Effects of decomposition route and microstructure on h-AlN formation rate in TiCrAlN alloys

Abstract The phase evolution of cubic (c), solid solution Ti x Cr ∼0.37 Al 1−0.37−x N alloys with x = 0.03 and 0.16, and the kinetics of the hexagonal (h)-AlN formation are studied via in situ wide angle x-ray scattering experiments during high temperature (1000–1150 °C) annealing. Spinodal decomposition was observed in Ti 0.16 Cr 0.36 Al 0.48 N while Ti 0.03 Cr 0.38 Al 0.59 N decomposes through nucleation and growth of h-AlN, c-TiN and c-CrAlN. h-AlN is formed from c-CrAlN domains in both cases and the formation rate of h-AlN depends on the stability of the c-CrAlN domains.

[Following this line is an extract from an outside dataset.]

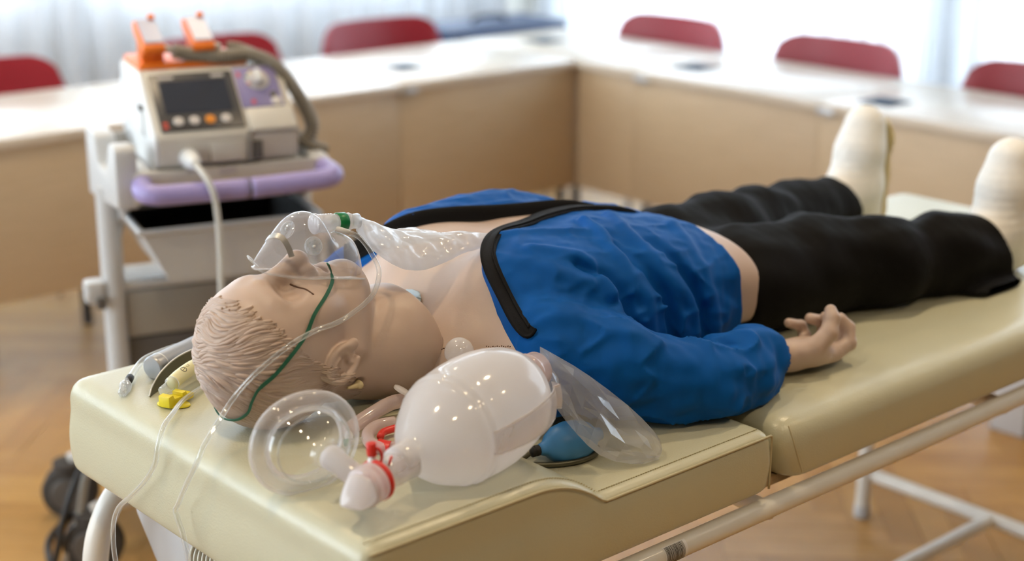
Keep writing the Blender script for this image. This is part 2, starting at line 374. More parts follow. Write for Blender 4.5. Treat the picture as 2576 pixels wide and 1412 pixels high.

In Ti 0.16 Cr 0.36 Al 0.48 N, the c-CrAlN domains are stabilized by crystallographic coherency with the surrounding c-TiCrN in a microstructure originating from spinodal decomposition. This results in lower formation rates of h-AlN for this composition. These differences are reflected in higher activation energy for h-AlN formation in Ti 0.16 Cr 0.36 Al 0.48 N compared to Ti 0.03 Cr 0.38 Al 0.59 N. It also points out different stabilities of the intermediate phase c-CrAlN during phase decomposition of TiCrAlN alloys. Additional contributions to the low activation energy for formation of h-AlN in Ti 0.03 Cr 0.38 Al 0.59 N stems from precipitation at grain boundaries.